- Goal:
Gather every line that includes the word "scene", please.

- Provided material:
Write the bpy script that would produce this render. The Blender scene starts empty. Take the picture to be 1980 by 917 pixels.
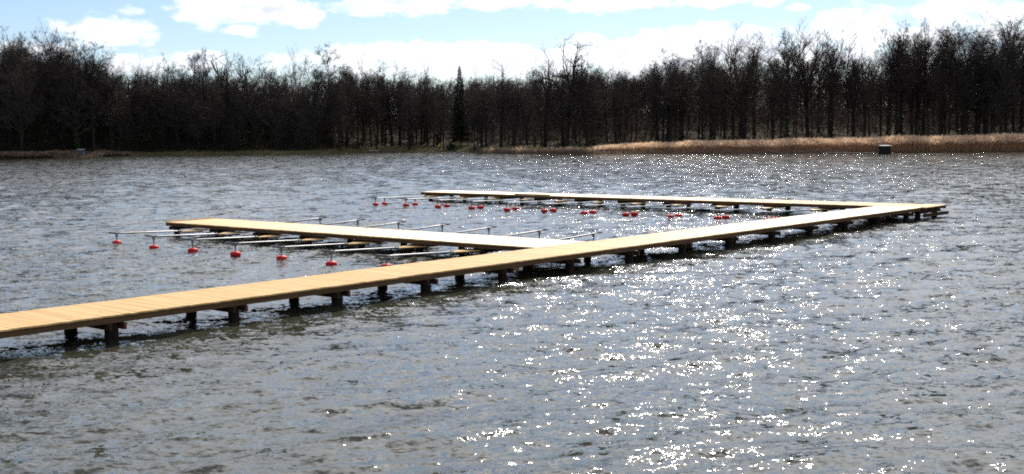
import bpy, math, random
import numpy as np
from mathutils import Vector, Matrix
sc = bpy.context.scene
rnd = random.Random(7)
R = math.radians
# ------------------------------------------------------------------ camera
CAM_H, FPX, PITCH, ROLL = 4.2, 2309.3, 0.0854, 0.0136
cd = bpy.data.cameras.new('camera'); cam = bpy.data.objects.new('camera', cd); sc.collection.objects.link(cam)
cd.sensor_width = 36.0; cd.lens = 36.0 * FPX / 1980.0; cd.clip_start = 0.1; cd.clip_end = 12000
fw = Vector((0, math.cos(PITCH), -math.sin(PITCH))); up = Vector((0, math.sin(PITCH), math.cos(PITCH))); rt = Vector((1, 0, 0))
c_, s_ = math.cos(ROLL), math.sin(ROLL)
rt2 = rt * c_ + up * (-s_) ; up2 = up * c_ + rt * s_
cam.matrix_world = Matrix(((rt2.x, up2.x, -fw.x, 0), (rt2.y, up2.y, -fw.y, 0), (rt2.z, up2.z, -fw.z, CAM_H), (0, 0, 0, 1)))
sc.camera = cam
# ------------------------------------------------------------------ world, sun, exposure
SUN_EL, SUN_AZ = R(37.0), R(10.5)          # azimuth measured from +Y towards +X
EXPOSURE = 0.47
SKY_STRENGTH = 0.075
sc.cycles.use_denoising = False; sc.cycles.filter_width = 1.85
sc.view_settings.view_transform = 'Standard'; sc.view_settings.look = 'None'
sc.view_settings.exposure = EXPOSURE; sc.view_settings.gamma = 1.0
sd = bpy.data.lights.new('sun', 'SUN'); sun = bpy.data.objects.new('sun', sd); sc.collection.objects.link(sun)
sd.energy = 4.6; sd.angle = R(0.53); sd.color = (1.0, 0.93, 0.84)
sdir = Vector((math.sin(SUN_AZ) * math.cos(SUN_EL), math.cos(SUN_AZ) * math.cos(SUN_EL), math.sin(SUN_EL)))
sun.rotation_euler = (-sdir).to_track_quat('-Z', 'Y').to_euler()

class NB:                                    # little node-building helper
    def __init__(s, nt): s.nt = nt; s.n = nt.nodes; s.l = nt.links
    def new(s, t, **k):
        n = s.n.new(t)
        for a, v in k.items(): setattr(n, a, v)
        return n
    def put(s, sock, v):
        if hasattr(v, 'is_linked') or isinstance(v, bpy.types.NodeSocket): s.l.new(v, sock)
        else: sock.default_value = v
    def m(s, op, a, b=None, c=None, clamp=False):
        n = s.new('ShaderNodeMath', operation=op, use_clamp=clamp); s.put(n.inputs[0], a)
        if b is not None: s.put(n.inputs[1], b)
        if c is not None: s.put(n.inputs[2], c)
        return n.outputs[0]
    def vm(s, op, a, b=None, sc_=None):
        n = s.new('ShaderNodeVectorMath', operation=op); s.put(n.inputs[0], a)
        if b is not None: s.put(n.inputs[1], b)
        if sc_ is not None: s.put(n.inputs[3], sc_)
        return n.outputs[0]
    def ramp(s, v, lo, hi, a=0.0, b=1.0):
        n = s.new('ShaderNodeMapRange', interpolation_type='SMOOTHSTEP'); s.put(n.inputs[0], v)
        s.put(n.inputs[1], lo); s.put(n.inputs[2], hi); s.put(n.inputs[3], a); s.put(n.inputs[4], b)
        return n.outputs[0]
    def noise(s, vec, scale, detail=2.0, rough=.5, out=0, dist=0.0):
        n = s.new('ShaderNodeTexNoise'); s.put(n.inputs['Vector'], vec); n.inputs['Scale'].default_value = scale
        n.inputs['Detail'].default_value = detail; n.inputs['Roughness'].default_value = rough
        n.inputs['Distortion'].default_value = dist
        return n.outputs[out]
    def mix(s, f, a, b):
        n = s.new('ShaderNodeMix', data_type='RGBA'); s.put(n.inputs[0], f); s.put(n.inputs[6], a); s.put(n.inputs[7], b)
        return n.outputs[2]
    def comb(s, x, y, z):
        n = s.new('ShaderNodeCombineXYZ'); s.put(n.inputs[0], x); s.put(n.inputs[1], y); s.put(n.inputs[2], z); return n.outputs[0]
    def sep(s, v):
        n = s.new('ShaderNodeSeparateXYZ'); s.put(n.inputs[0], v); return n.outputs

w = bpy.data.worlds.new('World'); sc.world = w; w.use_nodes = True
w.node_tree.nodes.clear(); N = NB(w.node_tree)
sky = N.new('ShaderNodeTexSky', sky_type='NISHITA', sun_disc=False, sun_elevation=SUN_EL, sun_rotation=SUN_AZ,
            altitude=50, air_density=1.0, dust_density=0.35, ozone_density=1.4)
dirv = N.new('ShaderNodeTexCoord').outputs['Generated']
dx, dy, dz = N.sep(dirv)
az = N.m('ARCTAN2', dx, dy); el = N.m('ARCSINE', dz)
# cumulus banks: each is an ellipse in azimuth / elevation, broken up with noise
def az_el(x, y):
    a, b = x - 990, y - 458.5
    u, v = c_ * a - s_ * b, s_ * a + c_ * b
    d = Vector((u, FPX * math.cos(PITCH) - v * math.sin(PITCH), -FPX * math.sin(PITCH) - v * math.cos(PITCH))).normalized()
    return math.atan2(d.x, d.y), math.asin(d.z)
CL = [(205, 62, 105, 34), (250, 20, 30, 12), (440, 10, 110, 40), (545, 22, 75, 34), (470, 60, 40, 14), (760, 8, 130, 22), (905, 3, 140, 16), (1190, 2, 190, 22),
      (1400, -6, 130, 20), (850, 104, 230, 26), (1130, 88, 60, 22), (1270, 96, 130, 34), (1420, 72, 120, 32), (1390, 110, 250, 30), (1640, 44, 80, 34), (1700, 75, 200, 30),
      (1860, 30, 110, 34), (1960, 45, 110, 40), (1550, 15, 26, 8), (700, 112, 120, 26), (40, 120, 120, 40), (1200, 120, 700, 34), (320, 120, 130, 22)]
npos = N.comb(N.m('MULTIPLY', az, 34.0), N.m('MULTIPLY', el, 66.0), 0.0)
n1 = N.noise(npos, 1.0, 6.0, .58)
n2 = N.noise(N.vm('ADD', npos, (3.3, 1.27, 0.0)), 0.9, 5.0, .55)
blob = None
for (x, y, rx, ry) in CL:
    a0, e0 = az_el(x, y); sa, se = FPX / rx, FPX / ry
    q = N.m('ADD', N.m('POWER', N.m('MULTIPLY', N.m('SUBTRACT', az, a0), sa), 2.0), N.m('POWER', N.m('MULTIPLY', N.m('SUBTRACT', el, e0), se), 2.0))
    b = N.m('SUBTRACT', 1.0, q)
    blob = b if blob is None else N.m('MAXIMUM', blob, b)
blob = N.m('MAXIMUM', blob, -2.0)
dens = N.m('ADD', blob, N.m('MULTIPLY', N.m('SUBTRACT', n1, .5), 4.6))
near_c = N.ramp(dens, -0.2, .95)
# the rest of the sky carries scattered cumulus of the same kind
hp = N.vm('DIVIDE', dirv, N.comb(N.m('MAXIMUM', dz, .05), N.m('MAXIMUM', dz, .05), N.m('MAXIMUM', dz, .05)))
high = N.ramp(N.m('ADD', N.noise(hp, 0.55, 7.0, .6), .03), 0.40, 0.66)
high = N.m('MULTIPLY', high, N.ramp(el, R(6.6), R(10.5), 0.0, .85))
cover = N.m('MAXIMUM', near_c, high)
body = N.m('MULTIPLY', N.ramp(n2, .40, .62), N.ramp(dens, .2, 1.6))
ccol = N.mix(N.m('MULTIPLY', body, .8), (12.0, 11.9, 11.8, 1), (6.4, 6.9, 8.5, 1))
# clouds nearer the sun scatter more of its light towards the lake
sdn = N.new('ShaderNodeVectorMath', operation='DOT_PRODUCT'); N.put(sdn.inputs[0], dirv); sdn.inputs[1].default_value = sdir
glow = N.m('ADD', 1.0, N.m('MULTIPLY', N.m('POWER', N.m('MAXIMUM', sdn.outputs['Value'], 0.0), 14.0), 2.2))
ccol = N.vm('SCALE', ccol, sc_=glow)
ccol = N.vm('MULTIPLY', ccol, (.98, 1.0, 1.03))
skyc = N.vm('MULTIPLY', sky.outputs[0], (.80, .90, 1.12))
base = N.mix(N.m('MULTIPLY', cover, .93), skyc, ccol)
bg = N.new('ShaderNodeBackground'); N.l.new(base, bg.inputs[0]); bg.inputs[1].default_value = SKY_STRENGTH
wo = N.new('ShaderNodeOutputWorld'); N.l.new(bg.outputs[0], wo.inputs[0])

# ------------------------------------------------------------------ helpers
COL = sc.collection
def prop(o, label=None, cat=None, group=None, kind=None):
    if label: o['label'] = label
    if cat: o['category'] = cat
    if group: o['group'] = group
    if kind: o['kind'] = kind
    return o
def empty(name, loc=(0, 0, 0), rz=0.0, parent=None):
    o = bpy.data.objects.new(name, None); COL.objects.link(o); o.location = loc; o.rotation_euler = (0, 0, rz)
    o.empty_display_size = .2
    if parent: o.parent = parent
    return o
def mesh_from(name, V, F, mat, smooth=False, uv=None):
    me = bpy.data.meshes.new(name)
    V = np.asarray(V, dtype=np.float32)
    if isinstance(F, np.ndarray):
        k = F.shape[1]; me.vertices.add(len(V)); me.vertices.foreach_set('co', V.ravel())
        me.loops.add(F.size); me.loops.foreach_set('vertex_index', F.astype(np.int32).ravel())
        me.polygons.add(len(F)); me.polygons.foreach_set('loop_start', np.arange(0, F.size, k, dtype=np.int32))
        me.update(calc_edges=True)
    else:
        me.from_pydata([tuple(map(float, v)) for v in V], [], [tuple(f) for f in F]); me.update()
    if uv is not None:
        ul = me.uv_layers.new(name='uv'); ul.data.foreach_set('uv', np.asarray(uv, dtype=np.float32).ravel())
    if mat: me.materials.append(mat)
    if smooth: me.polygons.foreach_set('use_smooth', np.ones(len(me.polygons), dtype=bool))
    return me
def obj(name, me, parent=None, loc=(0, 0, 0), rot=(0, 0, 0)):
    o = bpy.data.objects.new(name, me); COL.objects.link(o); o.location = loc; o.rotation_euler = rot
    if parent: o.parent = parent
    return o
class MB:
    def __init__(s): s.V = []; s.F = []
    def add(s, V, F):
        n = len(s.V); s.V += [tuple(v) for v in V]; s.F += [tuple(i + n for i in f) for f in F]
    def box(s, x0, x1, y0, y1, z0, z1, bev=0.0):
        if bev <= 0:
            V = [(x0,y0,z0),(x1,y0,z0),(x1,y1,z0),(x0,y1,z0),(x0,y0,z1),(x1,y0,z1),(x1,y1,z1),(x0,y1,z1)]
            s.add(V, [(3,2,1,0),(4,5,6,7),(0,1,5,4),(1,2,6,5),(2,3,7,6),(3,0,4,7)])
        else:
            b = bev
            V = [(x0,y0,z0),(x1,y0,z0),(x1,y1,z0),(x0,y1,z0),(x0,y0,z1-b),(x1,y0,z1-b),(x1,y1,z1-b),(x0,y1,z1-b),
                 (x0+b,y0+b,z1),(x1-b,y0+b,z1),(x1-b,y1-b,z1),(x0+b,y1-b,z1)]
            s.add(V, [(3,2,1,0),(0,1,5,4),(1,2,6,5),(2,3,7,6),(3,0,4,7),(4,5,9,8),(5,6,10,9),(6,7,11,10),(7,4,8,11),(8,9,10,11)])
    def tube(s, pts, rads, n=8, cap=True):
        pts = [Vector(p) for p in pts]; base = len(s.V); m_ = len(pts)
        for i, p in enumerate(pts):
            d = (pts[min(i + 1, m_ - 1)] - pts[max(i - 1, 0)]).normalized()
            a = d.cross(Vector((0, 0, 1)) if abs(d.z) < .9 else Vector((1, 0, 0))).normalized(); b = d.cross(a)
            for k in range(n):
                t = 2 * math.pi * k / n; s.V.append(tuple(p + (a * math.cos(t) + b * math.sin(t)) * rads[i]))
        for i in range(m_ - 1):
            for k in range(n):
                k2 = (k + 1) % n; s.F.append((base + i*n + k, base + i*n + k2, base + (i+1)*n + k2, base + (i+1)*n + k))
        if cap:
            s.F.append(tuple(base + k for k in range(n))[::-1]); s.F.append(tuple(base + (m_-1)*n + k for k in range(n)))
    def lathe(s, prof, n=16, c=(0, 0)):
        base = len(s.V); m_ = len(prof)
        for r, z in prof:
            for k in range(n):
                t = 2 * math.pi * k / n; s.V.append((c[0] + r * math.cos(t), c[1] + r * math.sin(t), z))
        for i in range(m_ - 1):
            for k in range(n):
                k2 = (k + 1) % n; s.F.append((base+i*n+k, base+i*n+k2, base+(i+1)*n+k2, base+(i+1)*n+k))
        s.F.append(tuple(base + k for k in range(n))[::-1]); s.F.append(tuple(base + (m_-1)*n + k for k in range(n)))
    def mesh(s, name, mat, smooth=False): return mesh_from(name, s.V, s.F, mat, smooth)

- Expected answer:
Write the bpy script that would produce this render. The Blender scene starts empty. Take the picture to be 1980 by 917 pixels.
sc = bpy.context.scene